In 2015, US President Barack Obama announced that the US would resume, in the interest of national security, the delivery of major military equipment that it had placed on hold after the Rab’a massacre. But the Obama administration also announced the end of cash flow financing and introduced specific categories to guide how Egypt could use its military aid, which was not reduced.

In fiscal year 2015, Congress conditioned significant funds to Egypt, including military aid, on democracy and human rights progress. But Secretary of State John Kerry used a national security waiver to bypass those conditions. In fiscal year 2016, Congress conditioned 15 percent of military aid until the secretary of state certified progress on democracy and human rights.

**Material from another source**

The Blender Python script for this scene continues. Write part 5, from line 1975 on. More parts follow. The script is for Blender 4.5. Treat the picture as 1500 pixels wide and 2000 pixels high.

A national security waiver was also provided, but neither the certification nor the waiver has been exercised. Congress has not yet passed a funding bill specifying Egypt’s aid for fiscal year 2017.

Both the Sisi and Trump administrations apparently want to expand cooperation, especially on counterterrorism, despite these serious and ongoing abuses. In response, the US Congress should maintain, at a minimum, the restrictions on security assistance from previous years unless there is serious and measurable progress on human rights, such as dropping the investigation into nongovernmental organizations, repealing the law banning protests, and beginning a review of the cases of those detained arbitrarily and sentenced solely for peacefully exercising their civil or political rights. Congress should ensure that the Trump administration cannot waive these restrictions.

“Giving more money to the Sisi government is to the detriment of US and Egyptian interests,” Margon said. “Neither side in this relationship seems interested in promoting human rights, but the gross abuses being committed by Egyptian authorities should compel Congress to keep limiting support.”